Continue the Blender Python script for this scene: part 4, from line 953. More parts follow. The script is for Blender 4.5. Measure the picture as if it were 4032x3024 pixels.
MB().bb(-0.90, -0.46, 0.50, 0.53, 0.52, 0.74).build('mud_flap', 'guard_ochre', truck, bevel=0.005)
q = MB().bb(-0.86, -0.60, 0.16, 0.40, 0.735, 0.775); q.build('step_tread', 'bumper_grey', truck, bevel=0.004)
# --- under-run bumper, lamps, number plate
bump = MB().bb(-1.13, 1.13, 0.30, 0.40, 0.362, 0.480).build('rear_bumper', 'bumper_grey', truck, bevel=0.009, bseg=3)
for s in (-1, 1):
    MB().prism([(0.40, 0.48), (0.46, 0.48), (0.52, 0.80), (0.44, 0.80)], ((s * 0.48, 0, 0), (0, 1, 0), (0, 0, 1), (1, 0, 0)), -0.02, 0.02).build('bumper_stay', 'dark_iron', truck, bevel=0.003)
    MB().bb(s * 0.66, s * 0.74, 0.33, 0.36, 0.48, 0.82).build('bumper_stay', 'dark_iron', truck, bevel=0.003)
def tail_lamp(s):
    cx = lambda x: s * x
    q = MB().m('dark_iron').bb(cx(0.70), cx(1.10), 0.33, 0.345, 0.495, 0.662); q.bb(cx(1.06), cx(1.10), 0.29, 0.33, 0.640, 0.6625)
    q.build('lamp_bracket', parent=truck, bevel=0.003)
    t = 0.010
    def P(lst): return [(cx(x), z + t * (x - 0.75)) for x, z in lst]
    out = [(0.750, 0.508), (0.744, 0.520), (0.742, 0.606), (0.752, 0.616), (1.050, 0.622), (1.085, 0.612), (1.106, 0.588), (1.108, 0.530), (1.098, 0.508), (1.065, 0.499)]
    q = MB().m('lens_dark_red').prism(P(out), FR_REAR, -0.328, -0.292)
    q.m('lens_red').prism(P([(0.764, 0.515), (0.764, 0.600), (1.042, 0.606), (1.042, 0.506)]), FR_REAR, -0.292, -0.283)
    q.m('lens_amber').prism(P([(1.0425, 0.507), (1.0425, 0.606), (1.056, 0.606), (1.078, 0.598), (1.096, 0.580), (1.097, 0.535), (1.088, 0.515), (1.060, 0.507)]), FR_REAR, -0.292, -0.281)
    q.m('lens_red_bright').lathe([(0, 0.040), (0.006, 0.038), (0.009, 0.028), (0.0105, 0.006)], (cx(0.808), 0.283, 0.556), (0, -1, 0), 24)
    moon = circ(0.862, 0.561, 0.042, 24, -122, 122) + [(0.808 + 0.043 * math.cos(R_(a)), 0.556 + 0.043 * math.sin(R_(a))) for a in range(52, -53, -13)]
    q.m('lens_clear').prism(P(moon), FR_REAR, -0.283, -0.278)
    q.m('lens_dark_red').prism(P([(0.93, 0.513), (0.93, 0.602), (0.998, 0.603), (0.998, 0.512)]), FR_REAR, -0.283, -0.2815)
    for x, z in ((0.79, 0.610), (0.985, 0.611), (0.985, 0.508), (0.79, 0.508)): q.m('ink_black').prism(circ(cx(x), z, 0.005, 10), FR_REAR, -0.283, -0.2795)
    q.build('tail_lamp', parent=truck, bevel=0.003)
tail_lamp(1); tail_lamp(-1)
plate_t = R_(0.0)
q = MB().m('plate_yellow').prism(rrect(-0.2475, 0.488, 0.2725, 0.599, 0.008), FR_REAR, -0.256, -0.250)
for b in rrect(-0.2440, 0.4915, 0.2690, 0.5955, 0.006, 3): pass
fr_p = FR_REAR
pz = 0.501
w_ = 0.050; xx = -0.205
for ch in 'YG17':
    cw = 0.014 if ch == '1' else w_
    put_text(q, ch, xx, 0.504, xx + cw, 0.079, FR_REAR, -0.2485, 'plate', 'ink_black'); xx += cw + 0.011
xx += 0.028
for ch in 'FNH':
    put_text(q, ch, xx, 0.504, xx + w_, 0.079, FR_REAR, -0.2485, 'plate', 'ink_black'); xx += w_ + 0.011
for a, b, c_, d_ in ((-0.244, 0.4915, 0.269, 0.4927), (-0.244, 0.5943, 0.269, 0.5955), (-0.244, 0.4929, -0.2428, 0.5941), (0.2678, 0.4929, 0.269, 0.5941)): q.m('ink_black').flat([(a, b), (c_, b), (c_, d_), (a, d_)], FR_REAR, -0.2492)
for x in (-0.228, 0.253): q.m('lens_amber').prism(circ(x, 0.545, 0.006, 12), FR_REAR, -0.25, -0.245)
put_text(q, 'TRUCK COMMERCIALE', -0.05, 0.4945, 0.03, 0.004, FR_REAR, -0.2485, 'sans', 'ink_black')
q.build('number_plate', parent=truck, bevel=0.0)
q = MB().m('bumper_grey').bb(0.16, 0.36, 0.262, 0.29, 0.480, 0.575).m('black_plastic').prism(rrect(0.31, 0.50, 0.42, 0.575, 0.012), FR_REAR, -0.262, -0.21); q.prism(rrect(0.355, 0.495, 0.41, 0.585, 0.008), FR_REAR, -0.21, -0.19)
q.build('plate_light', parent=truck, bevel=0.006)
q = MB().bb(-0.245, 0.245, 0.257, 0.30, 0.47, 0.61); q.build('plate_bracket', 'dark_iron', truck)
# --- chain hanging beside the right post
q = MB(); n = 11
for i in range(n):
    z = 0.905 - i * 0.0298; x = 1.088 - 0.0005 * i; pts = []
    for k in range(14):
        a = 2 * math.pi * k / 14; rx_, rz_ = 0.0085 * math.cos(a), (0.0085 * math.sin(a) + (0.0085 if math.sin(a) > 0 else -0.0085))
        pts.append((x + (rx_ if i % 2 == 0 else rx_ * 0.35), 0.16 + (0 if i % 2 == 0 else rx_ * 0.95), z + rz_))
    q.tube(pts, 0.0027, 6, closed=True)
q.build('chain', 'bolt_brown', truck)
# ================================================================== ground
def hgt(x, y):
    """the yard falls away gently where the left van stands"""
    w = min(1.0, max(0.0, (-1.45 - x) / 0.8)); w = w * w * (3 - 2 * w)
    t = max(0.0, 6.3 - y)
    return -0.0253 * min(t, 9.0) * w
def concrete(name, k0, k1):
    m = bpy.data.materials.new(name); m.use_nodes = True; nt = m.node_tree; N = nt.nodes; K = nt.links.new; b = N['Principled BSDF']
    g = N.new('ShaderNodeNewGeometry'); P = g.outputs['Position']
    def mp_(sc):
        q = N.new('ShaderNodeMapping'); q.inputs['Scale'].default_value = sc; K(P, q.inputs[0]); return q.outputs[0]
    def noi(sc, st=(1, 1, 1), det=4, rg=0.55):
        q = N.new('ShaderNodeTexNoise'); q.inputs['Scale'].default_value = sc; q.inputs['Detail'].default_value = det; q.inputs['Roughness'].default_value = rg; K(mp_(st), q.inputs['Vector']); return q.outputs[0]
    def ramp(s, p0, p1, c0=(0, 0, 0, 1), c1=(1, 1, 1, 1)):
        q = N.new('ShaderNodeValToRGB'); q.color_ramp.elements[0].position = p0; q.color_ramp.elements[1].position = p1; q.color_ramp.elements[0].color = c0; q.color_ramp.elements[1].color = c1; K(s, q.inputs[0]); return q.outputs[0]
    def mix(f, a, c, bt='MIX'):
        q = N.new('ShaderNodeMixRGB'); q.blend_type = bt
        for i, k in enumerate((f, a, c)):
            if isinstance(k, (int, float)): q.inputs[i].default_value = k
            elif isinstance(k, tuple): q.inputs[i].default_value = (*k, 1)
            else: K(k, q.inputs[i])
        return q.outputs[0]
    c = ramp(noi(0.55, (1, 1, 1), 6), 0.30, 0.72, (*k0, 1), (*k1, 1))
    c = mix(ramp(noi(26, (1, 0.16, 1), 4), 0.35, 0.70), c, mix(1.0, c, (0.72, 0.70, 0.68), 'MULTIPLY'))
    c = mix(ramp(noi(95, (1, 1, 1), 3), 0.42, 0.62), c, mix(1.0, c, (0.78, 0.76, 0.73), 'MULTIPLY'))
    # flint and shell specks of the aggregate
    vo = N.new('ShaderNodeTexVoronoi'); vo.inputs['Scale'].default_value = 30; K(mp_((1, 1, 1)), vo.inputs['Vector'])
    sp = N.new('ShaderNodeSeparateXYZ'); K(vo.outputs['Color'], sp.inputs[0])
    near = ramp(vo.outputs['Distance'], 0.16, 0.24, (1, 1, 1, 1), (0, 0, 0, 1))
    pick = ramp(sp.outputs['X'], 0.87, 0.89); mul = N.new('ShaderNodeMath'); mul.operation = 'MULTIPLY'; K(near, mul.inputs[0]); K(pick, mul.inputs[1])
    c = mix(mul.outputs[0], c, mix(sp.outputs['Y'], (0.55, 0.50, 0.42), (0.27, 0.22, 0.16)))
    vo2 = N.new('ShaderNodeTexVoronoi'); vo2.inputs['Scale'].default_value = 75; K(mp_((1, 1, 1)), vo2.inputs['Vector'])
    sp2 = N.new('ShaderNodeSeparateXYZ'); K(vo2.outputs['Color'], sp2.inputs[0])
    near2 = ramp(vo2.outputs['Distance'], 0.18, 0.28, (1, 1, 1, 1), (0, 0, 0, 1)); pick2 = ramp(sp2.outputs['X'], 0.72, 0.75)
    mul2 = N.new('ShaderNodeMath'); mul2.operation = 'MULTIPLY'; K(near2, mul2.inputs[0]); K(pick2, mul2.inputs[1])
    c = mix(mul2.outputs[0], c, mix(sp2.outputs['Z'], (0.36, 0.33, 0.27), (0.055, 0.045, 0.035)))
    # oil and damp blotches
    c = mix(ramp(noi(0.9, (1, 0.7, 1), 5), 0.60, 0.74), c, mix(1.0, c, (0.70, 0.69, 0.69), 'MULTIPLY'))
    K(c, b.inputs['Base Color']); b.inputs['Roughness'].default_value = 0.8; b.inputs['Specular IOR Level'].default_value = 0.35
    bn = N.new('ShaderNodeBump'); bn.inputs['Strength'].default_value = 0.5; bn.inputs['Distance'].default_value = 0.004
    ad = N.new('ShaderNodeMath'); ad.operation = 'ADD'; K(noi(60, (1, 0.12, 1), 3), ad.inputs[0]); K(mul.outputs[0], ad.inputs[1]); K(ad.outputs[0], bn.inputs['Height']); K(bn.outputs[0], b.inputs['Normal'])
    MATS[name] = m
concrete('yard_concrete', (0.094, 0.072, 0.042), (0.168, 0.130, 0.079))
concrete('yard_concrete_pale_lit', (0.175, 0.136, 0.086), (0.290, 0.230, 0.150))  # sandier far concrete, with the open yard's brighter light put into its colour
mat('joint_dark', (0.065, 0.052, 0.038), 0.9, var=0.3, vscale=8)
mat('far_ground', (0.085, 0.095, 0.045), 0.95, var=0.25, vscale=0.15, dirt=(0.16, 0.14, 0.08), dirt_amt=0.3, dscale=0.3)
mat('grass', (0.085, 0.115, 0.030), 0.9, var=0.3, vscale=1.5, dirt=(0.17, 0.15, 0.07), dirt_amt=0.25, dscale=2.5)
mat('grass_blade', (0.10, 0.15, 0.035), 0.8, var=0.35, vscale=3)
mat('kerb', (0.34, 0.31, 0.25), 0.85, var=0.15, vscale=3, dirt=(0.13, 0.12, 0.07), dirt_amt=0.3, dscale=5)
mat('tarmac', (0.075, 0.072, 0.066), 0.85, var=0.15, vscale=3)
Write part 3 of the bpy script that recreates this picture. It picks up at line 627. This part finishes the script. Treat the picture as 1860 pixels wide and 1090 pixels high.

+ + +

Instructions for the task:
Identify the lines of the data that contain the word "this". Copy each of them.

Exercise response:
Continue the Blender Python script for this scene: part 4, from line 953. More parts follow. The script is for Blender 4.5. Measure the picture as if it were 4032x3024 pixels.
Write part 3 of the bpy script that recreates this picture. It picks up at line 627. This part finishes the script. Treat the picture as 1860 pixels wide and 1090 pixels high.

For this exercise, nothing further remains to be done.